Three Shallums appear in the tribal genealogies of Chronicles, in lines unrelated to one another. In the Calebite stem of Judah, a Shallum links Sismai to Jekamiah: "and Eleasah begot Sismai, and Sismai begot Shallum, and Shallum begot Jekamiah, and Jekamiah begot Elishama" (1Ch 2:40-41). In the line of Simeon, a Shallum stands between Shaul and Mibsam: "Shallum his son, Mibsam his son, Mishma his son" (1Ch 4:25). In Ephraim, a Shallum is the father of one of the chiefs who confronted the army returning from the Judahite war: "Then certain of the heads of the sons of Ephraim, Azariah the son of Johanan, Berechiah the son of Meshillemoth, and Jehizkiah the son of Shallum, and Amasa the son of Hadlai, stood up against those who came from the war" (2Ch 28:12). Each Shallum in this section is a generational link, named only as son or father within his clan-list and otherwise unnarrated. A Shallum is also sometimes cross-referenced as identical with Shillem son of Naphtali, but that figure is consistently spelled Shillem in the text and is treated under his own name.

Post-Exilic Shallums in Ezra and Nehemiah

The post-exilic books name several further men called Shallum, all distinct from the porter-eponym of Ezr 2:42. Two appear in the lists of those who dismissed foreign wives: among the porters, "And of the singers: Eliashib. And of the porters: Shallum, and Telem, and Uri" (Ezr 10:24); and among the sons of Bani, simply "Shallum, Amariah, Joseph" (Ezr 10:42). A fourth is enrolled in the wall-repair register, distinguished by his civic office and by the participation of his daughters in the work: "And next to him repaired Shallum the son of Hallohesh, the ruler of half the district of Jerusalem, he and his daughters" (Ne 3:12). Shallum son of Hallohesh stands out in Nehemiah 3 as a wall-repairer whose daughters are named among the workers.

Shallum in the Days of Jeremiah

Two further Shallums frame Jeremiah's prophetic ministry from within his own kin and from within the temple staff. The first is the prophet's paternal uncle, whose son Hanamel comes to the imprisoned Jeremiah to offer the redemption-purchase of an ancestral field: "Look, Hanamel the son of Shallum your uncle will come to you, saying, Buy my field that is in Anathoth; for the right of redemption is yours to buy it" (Jer 32:7). The transaction follows: "So Hanamel my uncle's son came to me in the court of the guard according to the word of Yahweh ... And I bought the field that was in Anathoth of Hanamel my uncle's son, and weighed him the silver, even seventeen shekels of silver" (Jer 32:8-9).
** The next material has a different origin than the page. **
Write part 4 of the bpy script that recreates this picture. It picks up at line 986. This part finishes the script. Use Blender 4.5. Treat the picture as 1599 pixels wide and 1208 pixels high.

The second is a temple-gate functionary whose chamber serves as a fixed point in Jeremiah's tour with the Rechabites: "and I brought them into the house of Yahweh, into the chamber of the sons of Hanan the son of Igdaliah, the man of God, which was by the chamber of the princes, which was above the chamber of Maaseiah the son of Shallum, the keeper of the threshold" (Jer 35:4). Maaseiah's father Shallum is named only by his son's line of descent and his office as threshold-keeper.